Write out the data below in full, unchanged, minus the images.

-- BEGIN Stored data --

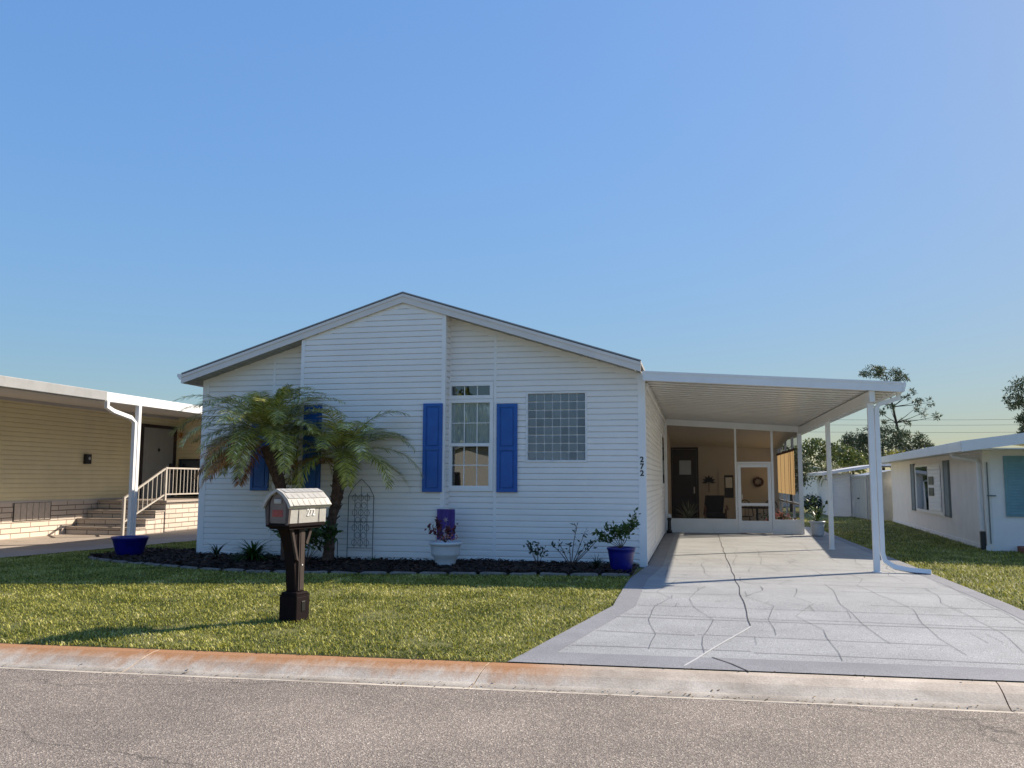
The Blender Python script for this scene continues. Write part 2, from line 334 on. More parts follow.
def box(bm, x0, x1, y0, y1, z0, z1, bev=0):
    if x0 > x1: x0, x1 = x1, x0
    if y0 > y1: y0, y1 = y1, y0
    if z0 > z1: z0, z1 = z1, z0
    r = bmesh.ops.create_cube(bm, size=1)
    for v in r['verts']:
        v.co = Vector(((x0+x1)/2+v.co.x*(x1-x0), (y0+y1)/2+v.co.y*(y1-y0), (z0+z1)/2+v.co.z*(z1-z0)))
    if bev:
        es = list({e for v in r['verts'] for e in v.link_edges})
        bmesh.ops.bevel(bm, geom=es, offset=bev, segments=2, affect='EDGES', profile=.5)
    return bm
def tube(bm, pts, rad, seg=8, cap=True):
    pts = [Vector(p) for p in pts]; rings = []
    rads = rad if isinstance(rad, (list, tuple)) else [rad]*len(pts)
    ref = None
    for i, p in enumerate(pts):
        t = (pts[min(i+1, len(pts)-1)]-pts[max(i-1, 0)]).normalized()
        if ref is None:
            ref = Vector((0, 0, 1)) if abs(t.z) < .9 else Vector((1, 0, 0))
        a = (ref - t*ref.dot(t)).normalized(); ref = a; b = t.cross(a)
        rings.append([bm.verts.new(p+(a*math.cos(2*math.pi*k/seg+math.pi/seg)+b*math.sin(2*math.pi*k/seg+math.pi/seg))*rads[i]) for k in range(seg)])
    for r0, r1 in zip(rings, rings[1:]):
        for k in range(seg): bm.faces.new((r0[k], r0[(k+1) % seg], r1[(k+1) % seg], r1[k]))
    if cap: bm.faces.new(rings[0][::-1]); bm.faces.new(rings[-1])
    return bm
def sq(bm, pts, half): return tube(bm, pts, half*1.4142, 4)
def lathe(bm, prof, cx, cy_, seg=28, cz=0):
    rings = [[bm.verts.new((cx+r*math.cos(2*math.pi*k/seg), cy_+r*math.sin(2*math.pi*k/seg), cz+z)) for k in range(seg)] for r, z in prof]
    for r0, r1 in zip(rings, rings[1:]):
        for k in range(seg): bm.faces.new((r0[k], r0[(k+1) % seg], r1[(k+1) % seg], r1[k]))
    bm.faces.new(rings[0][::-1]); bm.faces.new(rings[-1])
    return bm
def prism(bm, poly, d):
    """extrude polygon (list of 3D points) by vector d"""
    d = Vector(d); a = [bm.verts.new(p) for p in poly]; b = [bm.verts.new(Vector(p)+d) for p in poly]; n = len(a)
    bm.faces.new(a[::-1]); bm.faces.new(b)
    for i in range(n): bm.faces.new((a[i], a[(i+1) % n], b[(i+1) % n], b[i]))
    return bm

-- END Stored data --

- Response to this exercise -
The Blender Python script for this scene continues. Write part 2, from line 334 on. More parts follow.
def box(bm, x0, x1, y0, y1, z0, z1, bev=0):
    if x0 > x1: x0, x1 = x1, x0
    if y0 > y1: y0, y1 = y1, y0
    if z0 > z1: z0, z1 = z1, z0
    r = bmesh.ops.create_cube(bm, size=1)
    for v in r['verts']:
        v.co = Vector(((x0+x1)/2+v.co.x*(x1-x0), (y0+y1)/2+v.co.y*(y1-y0), (z0+z1)/2+v.co.z*(z1-z0)))
    if bev:
        es = list({e for v in r['verts'] for e in v.link_edges})
        bmesh.ops.bevel(bm, geom=es, offset=bev, segments=2, affect='EDGES', profile=.5)
    return bm
def tube(bm, pts, rad, seg=8, cap=True):
    pts = [Vector(p) for p in pts]; rings = []
    rads = rad if isinstance(rad, (list, tuple)) else [rad]*len(pts)
    ref = None
    for i, p in enumerate(pts):
        t = (pts[min(i+1, len(pts)-1)]-pts[max(i-1, 0)]).normalized()
        if ref is None:
            ref = Vector((0, 0, 1)) if abs(t.z) < .9 else Vector((1, 0, 0))
        a = (ref - t*ref.dot(t)).normalized(); ref = a; b = t.cross(a)
        rings.append([bm.verts.new(p+(a*math.cos(2*math.pi*k/seg+math.pi/seg)+b*math.sin(2*math.pi*k/seg+math.pi/seg))*rads[i]) for k in range(seg)])
    for r0, r1 in zip(rings, rings[1:]):
        for k in range(seg): bm.faces.new((r0[k], r0[(k+1) % seg], r1[(k+1) % seg], r1[k]))
    if cap: bm.faces.new(rings[0][::-1]); bm.faces.new(rings[-1])
    return bm
def sq(bm, pts, half): return tube(bm, pts, half*1.4142, 4)
def lathe(bm, prof, cx, cy_, seg=28, cz=0):
    rings = [[bm.verts.new((cx+r*math.cos(2*math.pi*k/seg), cy_+r*math.sin(2*math.pi*k/seg), cz+z)) for k in range(seg)] for r, z in prof]
    for r0, r1 in zip(rings, rings[1:]):
        for k in range(seg): bm.faces.new((r0[k], r0[(k+1) % seg], r1[(k+1) % seg], r1[k]))
    bm.faces.new(rings[0][::-1]); bm.faces.new(rings[-1])
    return bm
def prism(bm, poly, d):
    """extrude polygon (list of 3D points) by vector d"""
    d = Vector(d); a = [bm.verts.new(p) for p in poly]; b = [bm.verts.new(Vector(p)+d) for p in poly]; n = len(a)
    bm.faces.new(a[::-1]); bm.faces.new(b)
    for i in range(n): bm.faces.new((a[i], a[(i+1) % n], b[(i+1) % n], b[i]))
    return bm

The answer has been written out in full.